HOAs are, I think, a tougher nut to crack. HOAs, so far as I can tell, exist to preserve [genuflects] property values:

HOAs are responsible for the community’s curb appeal, so expect yours to have rules about overgrown lawns, weeds and unkempt exteriors. Be sure to check the bylaws about what types of trees, plants and shrubs are allowed to be planted.

Yes, “curb appeal” is the euphemism I was looking for; which is weird, because I got many compliments for my garden, in both it’s vegetal and floral phases, and I can’t recall a single compliment on the boring lawn. But I suppose, from the buyer’s perspective, or perhaps the real estate agents, lawns are fungible, and gardens or meadows are not. (Of course, CCRs, the “bylaws”, were also said to keep property values high by keeping HOAs judenfrei, not even to mention Black people, but all that was a long time ago and we’ll hope it wasn’t true.)

Here is an example of a CCR:

• All front, side, and rear yard areas shall be seeded or sodded within six months after completion of construction. Within one year, not less than $250.00 shall be spent on each lot for landscaping other than the lawn.

• Lots shall be periodically mowed and loose debris and materials picked up and properly stored to prevent them from being spread and blown throughout the Properties.

And there are plenty of HOA members willing to do their bit enforcing the CCR. From the minutes of the same HOA:

L*** R****: Proposed a lawn committee based on the Covenant 5e that no weeds are going to be

permitted to commence on properties and tree maintenance. Teach the people that the covenant

is there, have conversations with neighbors. Doing some more education, cutting suckers, weeds

contained.

One can only imagine what R**** would think of sheet-mulchinge one’s “sod.”)

(OK, “seeded” with what? And “mowed” like one of those cute UK paths? L*** R****: “Don’t get smart with me!”) The whole CCR thing ticks me off so much it’s hard for me to think straight. What gives these people the right to determine what I plant in my soil? (To which the answer is: “The CCR, which you signed. Did you read it?”) However, there are advantages to keeping a level head and a cool heart. From “What to do when your HOA bans vegetable gardens in your front yard?,” Nicole Schauder’s letter to the HOA:

At the HOA meeting, you asked me to speak about fulfilling my responsibility as a homeowner to ensure that my front garden is aesthetically pleasing and well-maintained.

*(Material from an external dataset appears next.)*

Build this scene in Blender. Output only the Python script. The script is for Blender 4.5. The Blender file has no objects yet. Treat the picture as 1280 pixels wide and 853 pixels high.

You will see in the picture attached that we have very dutifully trimmed the browned leaves. We have also raked the leaves from our neighbor’s yards. We promise to continue to maintain, prune, harvest, prevent rot and keep our garden as beautiful as possible. Currently, we do not have anything growing on the trellis as it is winter. We were planning to decorate it with evergreen long wreaths for Christmas.

If you find our front yard unmaintained, let us know immediately so that we may rectify the situation as soon as possible. We tend to our gardens every single day.

We use a “cottage style” aesthetic with minimal borders and lawns. I have also taken a short-course on garden aesthetics. Thanks to that course, my front yard design has been featured in the Hall of Fame designs of English garden designer, Rachel Mathews.

I believe that the maintenance of our front vegetable garden increases the market value of Fox Creek Community for the reasons elaborated above:

– Overall health of the people that our garden feeds

– Happiness of our neighbors, through friendships, community tours, sustainability education

– Beauty of our lawn

– Environmental Impact & Green Living

Thank you so much for taking the time to read this and considering the reasons we have given to allow us to grow fruits and vegetables as we would like.

This worked, apparently. (I bet it was the “featured in the Hall of Fame” bit that did the trick. Though whether L*** R**** would have been persuaded is an open question. (Reading between the lines, Schauder was also quite a networker, and a lot of other HOA members were gardening, too. HOAs do, after all, vote.)

* * *

Hopefully, lawns will collapse in The Jackpot, so there’s an upside! In the meantime, I’d be interested in hearing from readers who have abolished their lawns, and even more from readers who faced and overcame regulatory and legal obstacles. And have you at least left the mower in the shed?